Written exercise: Show every line below where "part" can be found.

Task input:
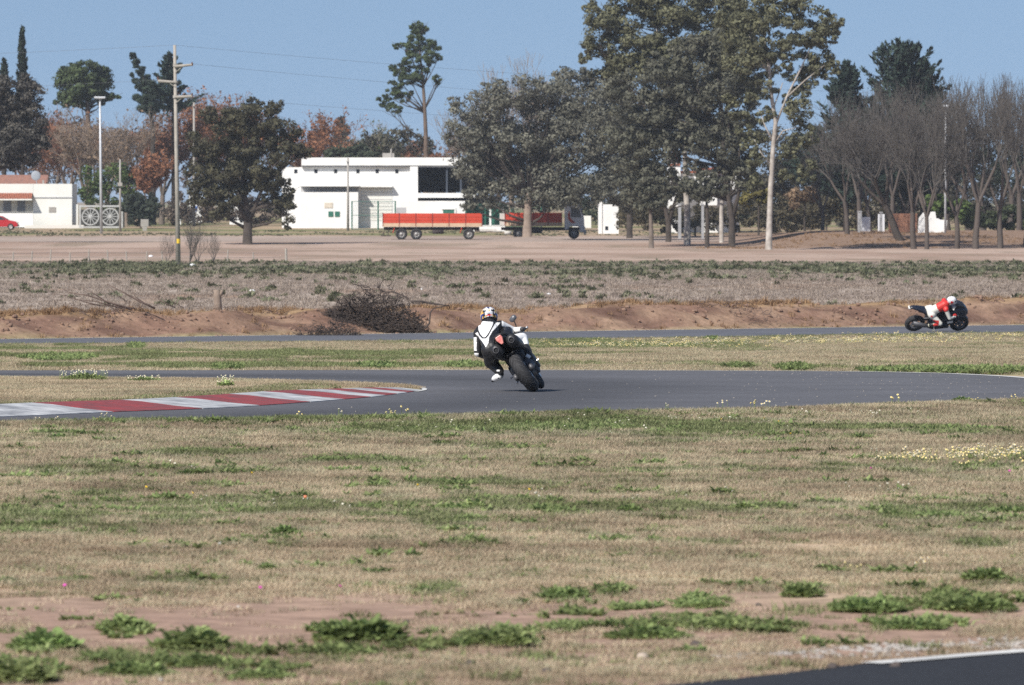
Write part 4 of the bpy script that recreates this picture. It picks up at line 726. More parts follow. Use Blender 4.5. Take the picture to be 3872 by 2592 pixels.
# wire fence along the field edge
fg = 'field fence posts'
fpts = [(-20, 597), (30, 596), (72, 597), (115, 597), (160, 597), (203, 597), (247, 598), (290, 598), (335, 598), (372, 599), (520, 601), (580, 602), (655, 602)]
for i, (vx, vy) in enumerate(fpts):
    d = 398 + random.uniform(-1, 1); x = X_(vx, d); z0 = gz(x, d); H = random.uniform(.6, .8) if i != 12 else .85
    mb = MB(); lean = random.uniform(-.06, .06); mb.tube([(0, 0, -.15), (lean * .5, 0, H * .5), (lean, 0, H)], [.045, .042, .036] if i != 12 else [.08, .075, .07], 7); o = mb.build('fence_post', POLE, None, loc=(x, d, z0))
    tag(o, 'short weathered post of the wire fence along the left field edge' if i != 12 else 'thicker lone fence post below the white warehouse', 'post', fg)
for k, zz in enumerate((.3, .58)):
    P = [Vector((X_(vx, 398), 398, gz(X_(vx, 398), 398) + zz)) for vx, vy in fpts]; o = MB().tube([p - P[0] for p in P], .008, 4).build('fence_wire', WIRE, None, loc=P[0]); tag(o, ('lower' if k == 0 else 'upper') + ' strand of wire along the left field edge', 'wire')
# ------------------------------------------------------------------ vehicles
RUB = mat('tyre_rubber', (.028, .028, .03), rough=.75, spec=.3, noise=(9, .3)); RIMG = mat('wheel_rim_grey', (.38, .37, .36), rough=.5, metal=.4)
REDP = mat('truck_red_paint', (.52, .055, .025), rough=.5, spec=.4, noise=(1.2, .18)); CREAM = mat('cream_stripe', (.55, .40, .28), rough=.7, noise=(2, .25)); CHAS = mat('chassis_dark', (.05, .04, .04), rough=.8, noise=(2, .3)); CHRED = mat('chassis_red', (.22, .04, .035), rough=.7, noise=(2, .3)); WHP = mat('white_vehicle_paint', (.72, .72, .72), rough=.45, spec=.4, noise=(1, .08)); PALE = mat('pale_metal', (.55, .53, .50), rough=.6, noise=(3, .15))
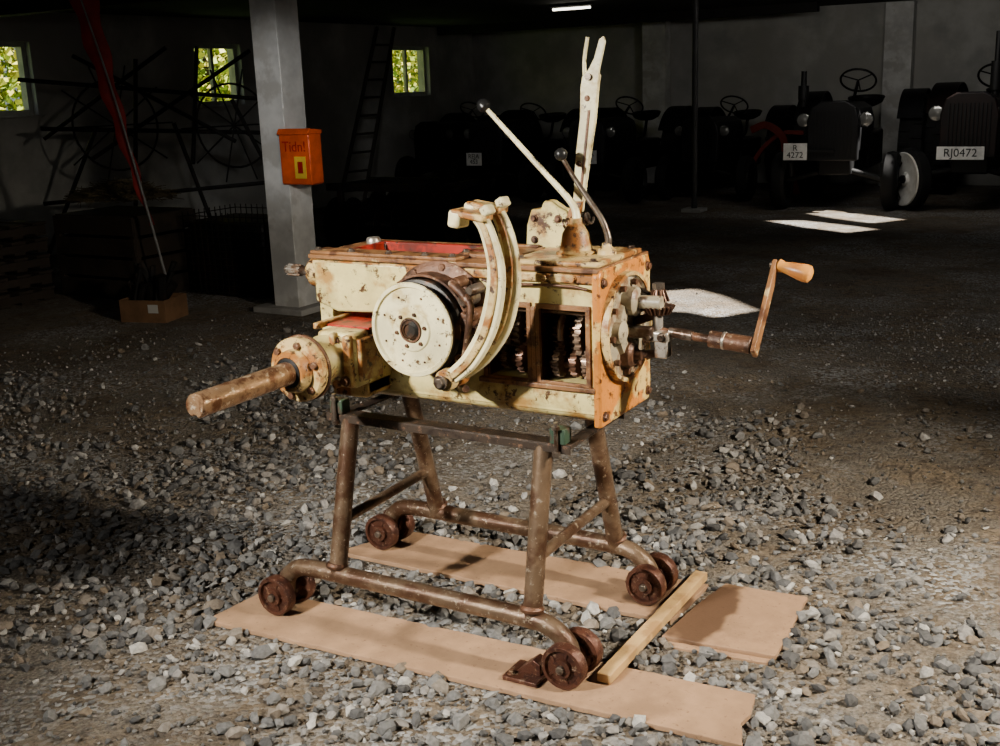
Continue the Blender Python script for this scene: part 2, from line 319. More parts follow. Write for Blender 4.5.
# ---- right end
rc=[(-.140,.672),(.178,.672),(.192,.70),(.192,1.06),(.178,1.084),(-.128,1.084),(-.142,1.07)]
prism("end_flange",rc,YZ,.512,.534,orange,G,.006)
bolts("end_flange_bolts",[(.534,y,z) for y,z in((-.118,.70),(-.118,1.05),(.165,.70),(.168,1.05),(.17,.80))],(1,0,0),.010,.010,rust,G)
cy,cz=.010,.915
lathe("end_cover",[(.143,0),(.146,.004),(.144,.014),(.134,.016),(.130,.010),(.085,.012),(.080,.024),(.05,.026),(.048,.012),(0,.012)],(.534,cy,cz),(1,0,0),coverg,G,56)
lathe("end_cover_rim",[(.136,0),(.146,0),(.146,.020),(.136,.020)],(.534,cy,cz),(1,0,0),creamr,G,56,closed=True)
boltring("end_cover_bolts",(.548,cy,cz),(1,0,0),.118,10,.009,.013,rust,G,.1)
lathe("upper_bearing_cap",[(.038,0),(.038,.03),(.03,.038),(.018,.04),(.018,.10),(0,.10)],(.545,cy-.01,.985),(1,0,0),coverg,G,28)
lathe("lower_bearing_cap",[(.034,0),(.034,.022),(.026,.030),(.014,.030),(.014,.05),(0,.05)],(.545,cy-.02,.845),(1,0,0),rust,G,28)
lathe("side_bearing_cap",[(.030,0),(.030,.02),(.018,.026),(0,.026)],(.545,cy-.075,.915),(1,0,0),coverg,G,24)
gear("bevel_pinion_side",(.585,cy+.01,.985),(1,0,0),.035,18,.006,.03,steel,G,.7)
cyl("crank_spindle",(.625,.025,.86),(.625,.025,1.02),.012,steell,G)
gear("bevel_gear_upper",(.625,.025,1.000),(0,0,1),.030,14,.007,.03,geard,G,.6)
gear("bevel_gear_lower",(.625,.025,.962),(0,0,-1),.045,20,.009,.022,geard,G,.7)
lathe("spindle_nut",[(.016,0),(.016,.015),(0,.015)],(.625,.025,1.017),(0,0,1),steel,G,6)
box("crank_yoke",(.628,.025,.895),(.066,.058,.028),steell,G,bev=.005)
box("crank_yoke_lower",(.64,.02,.862),(.036,.04,.050),steell,G,bev=.005)
box("crank_arm_bracket",(.575,.0,.905),(.09,.025,.03),steel,G,bev=.004)
box("crank_stay",(.575,.05,.93),(.07,.02,.022),rust,G,rot=(0,-.4,0),bev=.004)
tube("crank_lower_stay",[(.55,-.03,.85),(.59,.0,.845),(.64,.02,.85)],.011,rust,G)
bolts("yoke_bolts",[(.61,-.003,.895),(.645,-.003,.895)],(0,-1,0),.009,.012,steel,G)
cyl("crank_shaft",(.60,.025,.907),(.885,.025,.886),.011,rust,G)
cyl("crank_shaft_spindle",(.655,.025,.905),(.72,.025,.899),.014,steel,G)
cyl("crank_collar",(.765,.025,.8955),(.875,.025,.887),.022,rust,G)
cyl("crank_collar_ring",(.80,.025,.8935),(.808,.025,.893),.0235,steell,G)
tube("crank_arm",[(.885,.010,.868),(.885,.185,1.073)],1,rustp,G,k=1,rect=(.034,.012),up=(1,0,0),bev=.002)
cyl("crank_handle_pin",(.870,.180,1.068),(.915,.180,1.066),.008,steel,G)
lathe("crank_handle",[(.012,0),(.018,.004),(.014,.018),(.019,.045),(.024,.072),(.022,.086),(.012,.092),(0,.093)],(.890,.180,1.067),(1,0,-.24),woodh,G,28)
tube("oil_pipe",[(.19,-.137,1.045),(.24,-.142,1.035),(.32,-.142,1.04),(.45,-.142,1.042),(.50,-.14,1.035)],.004,rust,G)
# ================================================================= STAND
S=empty("gearbox_stand",(0,0,0))
yf,yb_=-.150,.150
PF,PB=-.248,.300
def angle_rail(nm,y,sgn):
    box(nm+"_flat",(.06,y,.624),(.80,.050,.007),darkbar,S,bev=.001)
    box(nm+"_web",(.06,y+sgn*.024,.614),(.80,.006,.022),darkbar,S,bev=.001)
angle_rail("front_rail",yf,-1);angle_rail("back_rail",yb_,1)
for x in (-.31,.43):box("cross_rail",(x,0,.612),(.04,.30,.006),darkbar,S,bev=.001)
for i,(x,y) in enumerate([(-.30,yf-.01),(.425,yf-.01),(-.30,yb_),(.425,yb_)]):
    box(f"mount_block_{i}",(x,y,.649),(.045,.040,.042),greenb,S,bev=.003)
    bm=bmesh.new();addcyl(bm,(x+.0,y-.026,.595),(x+.0,y-.026,.69),.006,10);addcyl(bm,(x,y-.026,.598),(x,y-.026,.610),.011,6);addcyl(bm,(x,y-.026,.67),(x,y-.026,.68),.011,6);fin(bm,f"mount_bolt_{i}",steel,S)
legs=[(-.27,yf,-.285,PF),(.37,yf,.372,PF),(-.27,yb_,-.285,PB),(.37,yb_,.372,PB)]
for i,(xt,yt,xb,y2) in enumerate(legs):
    cyl(f"leg_{i}",(xt,yt,.618),(xb,y2,.150),.0265,pipe,S,20)
    lathe(f"leg_weld_{i}",[(.031,-.004),(.034,.004),(.029,.012)],V((xb,y2,.176)),V((xt-xb,yt-y2,.468)),rust,S,20)
for i,(xt,xb) in enumerate([(-.27,-.285),(.37,.372)]):
    x=xt+(xb-xt)*.64
    cyl(f"leg_brace_{i}",(x,yf+(PF-yf)*.66,.31),(x,yb_+(PB-yb_)*.64,.318),.0155,pipe,S,16)
for i,y in enumerate((PF,PB)):
    tube(f"bottom_tube_{i}",[(-.490,y,.062),(-.478,y,.105),(-.440,y,.140),(-.37,y,.152),(-.2,y,.152),(.1,y,.152),(.36,y,.150),(.430,y,.138),(.475,y,.104),(.490,y,.062)],.0265,pipe,S,k=8,seg=20)
wprof=[(.012,-.020),(.026,-.020),(.028,-.008),(.046,-.007),(.049,-.018),(.058,-.0195),(.061,-.017),(.061,.013),(.058,.017),(.049,.017),(.046,.007),(.028,.008),(.026,.020),(.012,.020)]
k=0
for y in (PF,PB):
    for x in (-.490,.490):
        cyl(f"wheel_axle_{k}",(x,y-.078,.061),(x,y+.078,.061),.011,steel,S,14)
        for s in (-1,1):
            lathe(f"wheel_{k}_{'a' if s<0 else 'b'}",wprof,(x,y+s*.048,.0615),(0,-1,0),castw,S,40,closed=True)
            bm=bmesh.new()
            for q in range(5):
                t=2*math.pi*q/5
                addbox(bm,(x+.037*math.cos(t),y+s*.048,.0615+.037*math.sin(t)),(.02,.022,.006),(0,-t,0))
            fin(bm,f"wheel_{k}_{'a' if s<0 else 'b'}_spokes",castw,S,.001)
        k+=1
# ================================================================= BOARDS
def woodmat(name,base,dark,stain=None):
    m=mat(name,base,.6,c2=tuple(c*.66 for c in base),s2=5,lo2=.42,hi2=.68,c3=dark,s3=55,lo3=.57,hi3=.70,bump=.14,bs=150,bd=.002)
    nt=m.node_tree;N=nt.nodes;L=nt.links
    if stain:
        b=N["Principled BSDF"];src=b.inputs["Base Color"].links[0].from_socket
        tc=N.new("ShaderNodeTexCoord");mp=N.new("ShaderNodeMapping");mp.inputs["Location"].default_value=(-stain[0],-stain[1],0)
        L.new(tc.outputs["Object"],mp.inputs["Vector"])
        sc=N.new("ShaderNodeVectorMath");sc.operation='MULTIPLY';sc.inputs[1].default_value=(1/stain[2],1/stain[3],0);L.new(mp.outputs[0],sc.inputs[0])
        nz=N.new("ShaderNodeTexNoise");nz.inputs["Scale"].default_value=12;L.new(tc.outputs["Object"],nz.inputs["Vector"])
        ln=N.new("ShaderNodeVectorMath");ln.operation='LENGTH';L.new(sc.outputs[0],ln.inputs[0])
        ad=N.new("ShaderNodeMath");ad.operation='ADD';L.new(ln.outputs["Value"],ad.inputs[0]);L.new(nz.outputs["Fac"],ad.inputs[1])
        r=N.new("ShaderNodeMapRange");r.interpolation_type='SMOOTHSTEP';r.inputs[1].default_value=1.2;r.inputs[2].default_value=1.55;r.inputs[3].default_value=.85;r.inputs[4].default_value=0
        L.new(ad.outputs[0],r.inputs[0])
        x=N.new("ShaderNodeMix");x.data_type='RGBA';L.new(r.outputs[0],x.inputs[0]);L.new(src,x.inputs[6]);x.inputs[7].default_value=(.06,.028,.014,1)
        L.new(x.outputs[2],b.inputs["Base Color"])
    return m
hb=woodmat("hardboard",(.44,.27,.155),(.17,.10,.055))
hb2=woodmat("hardboard_stained",(.42,.255,.145),(.17,.10,.055),(-.08,-.02,.09,.24))
hb3=woodmat("hardboard_stained_b",(.42,.255,.145),(.17,.10,.055),(.50,.0,.12,.10))
pine=mat("pine_strip",(.56,.36,.15),.6,c2=(.40,.23,.09),s2=9,bump=.1)
BR=[]
def board(name,poly,z0,z1,m):
    cx=sum(p[0] for p in poly)/len(poly);cy_=sum(p[1] for p in poly)/len(poly)
    out=[]
    n=len(poly)
    for i in range(n):
        a=V(poly[i]);b=V(poly[(i+1)%n]);k=max(2,int((b-a).length/.03))
        for j in range(k):
            p=a.lerp(b,j/k)
            if j:p+=V((random.uniform(-1,1),random.uniform(-1,1)))*.0018
            out.append((p.x-cx,p.y-cy_))
    bm=bmesh.new();addprism(bm,out,XY,z0,z1)
    o=fin(bm,name,m,None,.0015);o.location=(cx,cy_,0);BR.append(poly);return o
board("hardboard_sheet",[(-.665,-.425),(.99,-.345),(.955,-.255),(.962,-.205),(.945,-.11),(-.64,-.185)],-.014,0,hb)
board("hardboard_sheet",[(-.62,.165),(.60,.175),(.615,.46),(-.50,.425)],-.014,0,hb3)
board("hardboard_sheet",[(.612,.075),(.935,.105),(.915,.50),(.66,.485),(.63,.30)],-.010,.002,hb2)
board("hardboard_sheet",[(.63,.050),(.92,.080),(.93,.30),(.65,.30)],-.024,-.0105,hb)
ws=box("wooden_strip",(0,0,0),(.040,.72,.026),pine,None,bev=.002);ws.location=(.578,.125,.0155);ws.rotation_euler=(0,0,-.01)
C=empty("steel_chock",(.375,-.285,0))
box("base",(0,0,.007),(.105,.10,.012),castw,C,bev=.002)
prism("upright",[(-.03,.012),(.042,.012),(.042,.045),(.02,.055),(-.01,.03)],XZ,-.01,.035,castw,C,.002)
bolts("stud",[(-.035,-.03,.012)],(0,0,1),.008,.012,rust,C)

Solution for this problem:
Write part 4 of the bpy script that recreates this picture. It picks up at line 726. More parts follow. Use Blender 4.5. Take the picture to be 3872 by 2592 pixels.
Continue the Blender Python script for this scene: part 2, from line 319. More parts follow. Write for Blender 4.5.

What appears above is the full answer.